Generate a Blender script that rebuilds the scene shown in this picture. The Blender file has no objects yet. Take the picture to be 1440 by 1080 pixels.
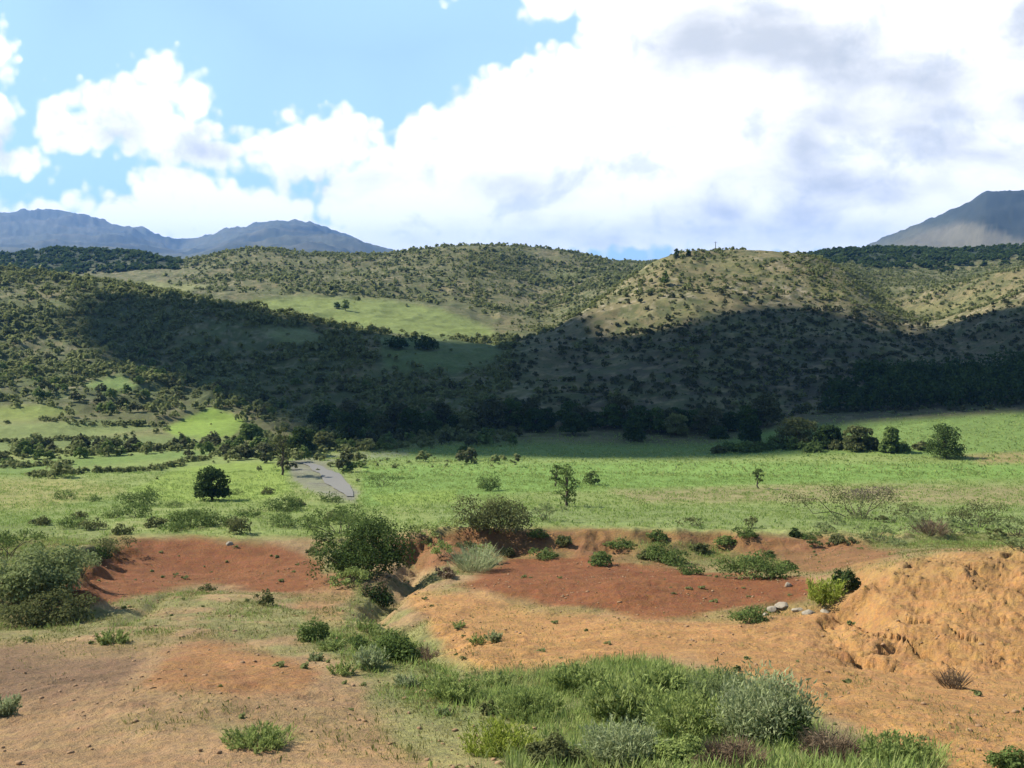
import bpy, math, random
import numpy as np

# ------------------------------------------------------------------ camera, light, exposure
F = 1354.0                                  # focal length in photo pixels (photo 1440 x 1080)
PITCH = math.atan(140.0 / F)
SP, CP = math.sin(PITCH), math.cos(PITCH)
SC = bpy.context.scene
COL = SC.collection
rng = np.random.default_rng(7)

cam_d = bpy.data.cameras.new('camera')
cam = bpy.data.objects.new('camera', cam_d)
COL.objects.link(cam)
cam.location = (0, 0, 0)
cam.rotation_euler = (math.radians(90) - PITCH, 0, 0)
cam_d.sensor_width = 36.0
cam_d.lens = 36.0 * F / 1440.0
cam_d.clip_start = 0.2
cam_d.clip_end = 60000.0
SC.camera = cam

SUN_EL = math.radians(42)
SUN_AZ = np.array([-0.945, 0.326])          # horizontal direction towards the sun
SUN_AZ = SUN_AZ / np.linalg.norm(SUN_AZ)
SUN_DIR = np.array([SUN_AZ[0] * math.cos(SUN_EL), SUN_AZ[1] * math.cos(SUN_EL), math.sin(SUN_EL)])
sun_d = bpy.data.lights.new('sun', 'SUN')
sun_d.energy = 5.0
sun_d.angle = math.radians(0.5)
sun_d.color = (1.0, 0.93, 0.82)
sun = bpy.data.objects.new('sun', sun_d)
COL.objects.link(sun)
from mathutils import Vector
sun.rotation_euler = Vector(SUN_DIR).to_track_quat('Z', 'Y').to_euler()
sun.location = (-300, 100, 900)

SC.view_settings.view_transform = 'Standard'
SC.view_settings.look = 'None'
SC.view_settings.exposure = 0.85
SC.view_settings.gamma = 1.0
SC.cycles.use_denoising = True
SC.cycles.max_bounces = 6
SC.cycles.diffuse_bounces = 3
SC.cycles.transparent_max_bounces = 8
SC.cycles.volume_bounces = 1


def pix_to_at(px, py):
    """photo pixel -> (x/y, z/y) of its viewing ray"""
    cx = (np.asarray(px, float) - 720.0) / F
    cy = (540.0 - np.asarray(py, float)) / F
    den = CP + cy * SP
    return cx / den, (-SP + cy * CP) / den


def at_to_pix(A, T):
    cy = (T * CP + SP) / (CP - T * SP)
    cx = A * (CP + cy * SP)
    return 720.0 + cx * F, 540.0 - cy * F


# ------------------------------------------------------------------ node helpers
class NT:
    def __init__(self, tree):
        self.t = tree
        tree.nodes.clear()

    def n(self, typ, **kw):
        nd = self.t.nodes.new(typ)
        for k, v in kw.items():
            setattr(nd, k, v)
        return nd

    def lk(self, a, b):
        self.t.links.new(a, b)

    def val(self, sock, v):
        if isinstance(v, bpy.types.NodeSocket):
            self.lk(v, sock)
        else:
            sock.default_value = v

    def math(self, op, a, b=0.0, c=0.0, clamp=False):
        nd = self.n('ShaderNodeMath', operation=op)
        nd.use_clamp = clamp
        self.val(nd.inputs[0], a)
        self.val(nd.inputs[1], b)
        self.val(nd.inputs[2], c)
        return nd.outputs[0]

    def vmath(self, op, a, b=(0, 0, 0), out=0):
        nd = self.n('ShaderNodeVectorMath', operation=op)
        self.val(nd.inputs[0], a)
        self.val(nd.inputs[1], b)
        return nd.outputs[out]

    def mapr(self, v, a, b, c=0.0, d=1.0, smooth=True):
        nd = self.n('ShaderNodeMapRange', interpolation_type='SMOOTHSTEP' if smooth else 'LINEAR')
        self.val(nd.inputs['Value'], v)
        for k, x in zip(('From Min', 'From Max', 'To Min', 'To Max'), (a, b, c, d)):
            nd.inputs[k].default_value = x
        return nd.outputs[0]

    def mix(self, f, a, b, blend='MIX'):
        nd = self.n('ShaderNodeMix', data_type='RGBA', blend_type=blend)
        self.val(nd.inputs[0], f)
        self.val(nd.inputs[6], a)
        self.val(nd.inputs[7], b)
        return nd.outputs[2]

    def noise(self, vec, scale, detail=4.0, rough=0.55, dist=0.0):
        nd = self.n('ShaderNodeTexNoise')
        self.lk(vec, nd.inputs['Vector'])
        nd.inputs['Scale'].default_value = scale
        nd.inputs['Detail'].default_value = detail
        nd.inputs['Roughness'].default_value = rough
        nd.inputs['Distortion'].default_value = dist
        return nd.outputs['Fac']


# ------------------------------------------------------------------ sky with cumulus clouds
world = bpy.data.worlds.new('World')
SC.world = world
world.use_nodes = True
w = NT(world.node_tree)
SKY_STRENGTH = 0.068
sky = w.n('ShaderNodeTexSky', sky_type='NISHITA')
sky.sun_disc = False
sky.sun_elevation = SUN_EL
sky.sun_rotation = math.atan2(SUN_AZ[0], SUN_AZ[1])
sky.altitude = 1800.0
sky.air_density = 1.0
sky.dust_density = 0.6
sky.ozone_density = 1.4
tc = w.n('ShaderNodeTexCoord')
sep = w.n('ShaderNodeSeparateXYZ')
w.lk(tc.outputs['Generated'], sep.inputs[0])
yy = w.math('MAXIMUM', sep.outputs[1], 0.22)
comb = w.n('ShaderNodeCombineXYZ')
w.lk(w.math('DIVIDE', sep.outputs[0], yy), comb.inputs[0])
w.lk(w.math('DIVIDE', sep.outputs[2], yy), comb.inputs[1])
UV = comb.outputs[0]


def blobs(lst, unit):
    """union of soft ellipses (photo pixels), value in units of `unit` radians inside the edge"""
    acc = None
    for (px, py, rx, ry) in lst:
        u, v = pix_to_at(px, py)
        a, b = rx / F, ry / F
        dv = w.vmath('SUBTRACT', UV, (float(u), float(v), 0))
        dv = w.vmath('MULTIPLY', dv, (1 / a, 1 / b, 0))
        ln = w.vmath('LENGTH', dv, out=1)
        k = min(a, b) / unit
        val = w.math('MULTIPLY_ADD', ln, -k, k)
        acc = val if acc is None else w.math('SMOOTH_MAX', acc, val, 0.25)
    return acc


CLOUDS = [
    (0, 85, 26, 45), (-20, 170, 55, 70), (15, 225, 48, 28),
    (225, 105, 45, 48), (180, 150, 110, 52), (80, 165, 42, 48), (275, 140, 42, 50), (250, 190, 90, 48), (130, 190, 80, 28),
    (290, 215, 60, 32), (350, 205, 40, 22),
    (415, 222, 72, 42), (495, 190, 46, 40), (450, 205, 70, 40), (535, 205, 16, 22), (410, 165, 16, 14),
    (240, 262, 70, 36), (200, 305, 170, 42), (60, 305, 80, 26), (330, 315, 150, 60), (470, 350, 160, 50),
    (620, 190, 60, 48), (560, 290, 110, 75), (700, 150, 70, 60), (770, 120, 70, 50), (700, 250, 180, 120),
    (850, 190, 180, 140), (960, 220, 200, 120), (880, 300, 260, 60), (1000, 100, 190, 150), (1200, 110, 250, 150), (1120, 230, 330, 110),
    (1380, 150, 200, 160), (1350, 270, 180, 80), (850, 30, 40, 40), (770, 6, 55, 34), (900, 60, 70, 80), (1100, -60, 350, 150),
    (1300, -80, 300, 160), (650, -130, 80, 20), (300, -220, 160, 60), (-300, 120, 180, 120), (1750, 120, 260, 200), (-250, 300, 300, 60),
    (1500, 300, 200, 70), (640, -2, 26, 7), (1100, 320, 260, 45),
]
cloud_f = blobs(CLOUDS, 0.022)
n1 = w.noise(w.vmath('ADD', UV, (3.1, 1.7, 0.4)), 9.0, 9.0, 0.58, 0.25)
vor = w.n('ShaderNodeTexVoronoi', feature='SMOOTH_F1')
w.lk(w.vmath('ADD', UV, w.vmath('SCALE', UV, (0, 0, 0))), vor.inputs['Vector'])
vor.inputs['Scale'].default_value = 34.0
vor.inputs['Smoothness'].default_value = 0.35
vor2 = w.n('ShaderNodeTexVoronoi', feature='SMOOTH_F1')
w.lk(UV, vor2.inputs['Vector'])
vor2.inputs['Scale'].default_value = 82.0
vor2.inputs['Smoothness'].default_value = 0.35
bil = w.math('ADD', w.math('MULTIPLY_ADD', vor.outputs['Distance'], -0.9, 0.32), w.math('MULTIPLY_ADD', vor2.outputs['Distance'], -0.4, 0.15))
nn = w.math('ADD', w.math('MULTIPLY_ADD', n1, 2.2, -1.1), bil)
dens = w.math('ADD', cloud_f, nn)
mask = w.mapr(dens, -0.28, 0.38)
# thin veil near the clouds' edges and the horizon
veil = w.mapr(w.math('ADD', cloud_f, w.math('MULTIPLY_ADD', n1, 2.0, -1.0)), -11.0, 0.6, 0.2, 0.78)
# grey undersides
GREY = [(1250, 110, 150, 30), (1180, 260, 130, 30), (1330, 215, 120, 16), (990, 60, 85, 52), (1080, 62, 110, 46), (1160, 78, 90, 34), (1260, 90, 100, 18), (1250, 183, 110, 12), (1370, 160, 110, 18), (1440, 140, 60, 30), (1130, 205, 34, 55), (1160, 170, 60, 14), (1370, 195, 50, 14), (1090, 20, 60, 30),
        (1010, 320, 170, 16), (1120, 300, 50, 26), (870, 335, 120, 9), (170, 192, 36, 14), (285, 215, 46, 24), (1020, 300, 36, 18),
        (740, 262, 60, 16), (1230, 240, 26, 14), (485, 250, 40, 10), (0, 205, 14, 20), (1200, 60, 60, 30), (1435, 60, 20, 40)]
grey_f = blobs(GREY, 0.022)
n2 = w.noise(w.vmath('MULTIPLY', UV, (1.0, 1.7, 0)), 11.0, 7.0, 0.6, 0.2)
grey = w.mapr(w.math('ADD', grey_f, w.math('MULTIPLY_ADD', n2, 3.8, -2.0)), -1.1, 1.5, 0.0, 0.85)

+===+

## EXERCISE PROMPT
Write down every line from the opening of the listing to the line with "sun.location = (-300, 100, 900)", both included, and nothing else; the pictures are omitted.

## ANSWER BELOW
Generate a Blender script that rebuilds the scene shown in this picture. The Blender file has no objects yet. Take the picture to be 1440 by 1080 pixels.
import bpy, math, random
import numpy as np

# ------------------------------------------------------------------ camera, light, exposure
F = 1354.0                                  # focal length in photo pixels (photo 1440 x 1080)
PITCH = math.atan(140.0 / F)
SP, CP = math.sin(PITCH), math.cos(PITCH)
SC = bpy.context.scene
COL = SC.collection
rng = np.random.default_rng(7)

cam_d = bpy.data.cameras.new('camera')
cam = bpy.data.objects.new('camera', cam_d)
COL.objects.link(cam)
cam.location = (0, 0, 0)
cam.rotation_euler = (math.radians(90) - PITCH, 0, 0)
cam_d.sensor_width = 36.0
cam_d.lens = 36.0 * F / 1440.0
cam_d.clip_start = 0.2
cam_d.clip_end = 60000.0
SC.camera = cam

SUN_EL = math.radians(42)
SUN_AZ = np.array([-0.945, 0.326])          # horizontal direction towards the sun
SUN_AZ = SUN_AZ / np.linalg.norm(SUN_AZ)
SUN_DIR = np.array([SUN_AZ[0] * math.cos(SUN_EL), SUN_AZ[1] * math.cos(SUN_EL), math.sin(SUN_EL)])
sun_d = bpy.data.lights.new('sun', 'SUN')
sun_d.energy = 5.0
sun_d.angle = math.radians(0.5)
sun_d.color = (1.0, 0.93, 0.82)
sun = bpy.data.objects.new('sun', sun_d)
COL.objects.link(sun)
from mathutils import Vector
sun.rotation_euler = Vector(SUN_DIR).to_track_quat('Z', 'Y').to_euler()
sun.location = (-300, 100, 900)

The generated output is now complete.